Потому что, конечно, книга петербуржского нацбола и журналиста Андрея Дмитриева (псевдоним раскрывается не только в тексте, но и в аннотации – мы никого тут не выдали) – это, конечно, сначала история восторженной рецепции Лимонова и нацбольский мемуар, а затем и прочий мемуар. Тем она и хороша. Хотя восторженности можно было бы чуть и поубавить (Лимонов – «аятолла» и «демиург», а тот же, например, Мисима – просто «литератор») – адвокатом себя Лимонов работал всегда более чем успешно, а вот должность адвоката дьявола при нем явно вакантна.
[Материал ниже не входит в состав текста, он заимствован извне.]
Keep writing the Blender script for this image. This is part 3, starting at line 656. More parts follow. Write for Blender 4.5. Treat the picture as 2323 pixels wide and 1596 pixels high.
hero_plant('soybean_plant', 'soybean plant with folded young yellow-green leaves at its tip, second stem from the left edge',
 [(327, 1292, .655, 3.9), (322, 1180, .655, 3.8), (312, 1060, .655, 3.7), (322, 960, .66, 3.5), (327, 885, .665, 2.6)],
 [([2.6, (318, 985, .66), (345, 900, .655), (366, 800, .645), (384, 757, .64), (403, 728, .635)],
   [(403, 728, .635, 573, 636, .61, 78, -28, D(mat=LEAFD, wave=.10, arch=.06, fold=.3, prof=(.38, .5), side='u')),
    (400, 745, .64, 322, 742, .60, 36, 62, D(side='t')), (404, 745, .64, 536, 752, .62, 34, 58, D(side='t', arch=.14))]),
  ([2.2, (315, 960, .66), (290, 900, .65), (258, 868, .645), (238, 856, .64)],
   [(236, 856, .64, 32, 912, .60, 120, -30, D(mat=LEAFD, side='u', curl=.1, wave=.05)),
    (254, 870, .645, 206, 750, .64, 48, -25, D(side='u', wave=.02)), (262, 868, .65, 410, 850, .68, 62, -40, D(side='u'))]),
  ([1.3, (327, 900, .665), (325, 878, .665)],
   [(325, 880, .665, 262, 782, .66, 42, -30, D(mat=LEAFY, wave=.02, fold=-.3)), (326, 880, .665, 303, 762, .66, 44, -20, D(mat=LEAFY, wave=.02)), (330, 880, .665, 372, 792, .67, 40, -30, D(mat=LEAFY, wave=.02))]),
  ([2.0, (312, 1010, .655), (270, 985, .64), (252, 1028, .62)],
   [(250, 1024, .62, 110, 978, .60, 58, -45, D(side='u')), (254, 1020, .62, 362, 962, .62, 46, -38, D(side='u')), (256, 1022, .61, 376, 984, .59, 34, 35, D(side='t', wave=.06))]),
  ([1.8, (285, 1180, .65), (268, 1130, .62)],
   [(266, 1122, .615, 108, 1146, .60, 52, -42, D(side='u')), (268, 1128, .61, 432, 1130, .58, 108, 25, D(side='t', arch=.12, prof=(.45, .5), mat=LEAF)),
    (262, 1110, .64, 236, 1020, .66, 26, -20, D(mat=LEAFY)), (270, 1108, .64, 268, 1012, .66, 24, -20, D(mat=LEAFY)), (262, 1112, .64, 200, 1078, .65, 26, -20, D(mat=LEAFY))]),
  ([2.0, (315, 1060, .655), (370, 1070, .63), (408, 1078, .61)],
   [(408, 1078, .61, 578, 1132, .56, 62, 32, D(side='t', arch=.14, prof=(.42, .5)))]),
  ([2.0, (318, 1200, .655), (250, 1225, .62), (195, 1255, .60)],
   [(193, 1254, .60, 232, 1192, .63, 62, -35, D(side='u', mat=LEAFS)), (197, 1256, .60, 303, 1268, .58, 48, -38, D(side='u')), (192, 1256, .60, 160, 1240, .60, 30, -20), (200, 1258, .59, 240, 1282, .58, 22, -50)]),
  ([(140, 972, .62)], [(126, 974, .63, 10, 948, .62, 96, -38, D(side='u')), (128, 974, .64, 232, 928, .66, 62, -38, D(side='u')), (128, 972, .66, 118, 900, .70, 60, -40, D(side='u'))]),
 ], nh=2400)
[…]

Но автор честен – и это уже подкупает (так, если библиография «краткая», то умещается на полутора страницах – правда, там упоминаются общеизвестные, уже, кажется, ЖЖ Лимонова и Прилепина, а вот первым книгам о Лимонове на русском А. Рогинского и автора этих строк места почему-то не выделено). Но хватит, пожалуй, занудных придирок – пора в суровую дорогу настоящих и ныне запрещенных партийцев.
Повествование соткано из трех как бы линий – собственно биографического, автобиографического (в самом начале мы узнаем про отчасти схожее с Лимоновым советское происхождение, к концу – детально и о том, как рушился первый брак и проходило ухаживание за второй женой Дмитриева-Балканского) и голоса Лимонова (долгих цитат или же опросов-интервью). Вот это лимоновское присутствие действительно ценно – не только раскрываясь дополнительно перед давно знакомым однопартийцем, Лимонов вообще всегда был откровенен. Сейчас же – это видно по его поздним вещам, например, старческой и мужественной одновременно «… и его демоны» – его стиль приобрел характер острой и едкой простоты. Как старый нож – лезвие уже будто сточено донельзя от многочисленных заточек, но берегись, распорет до сухожилий и нервных окончаний!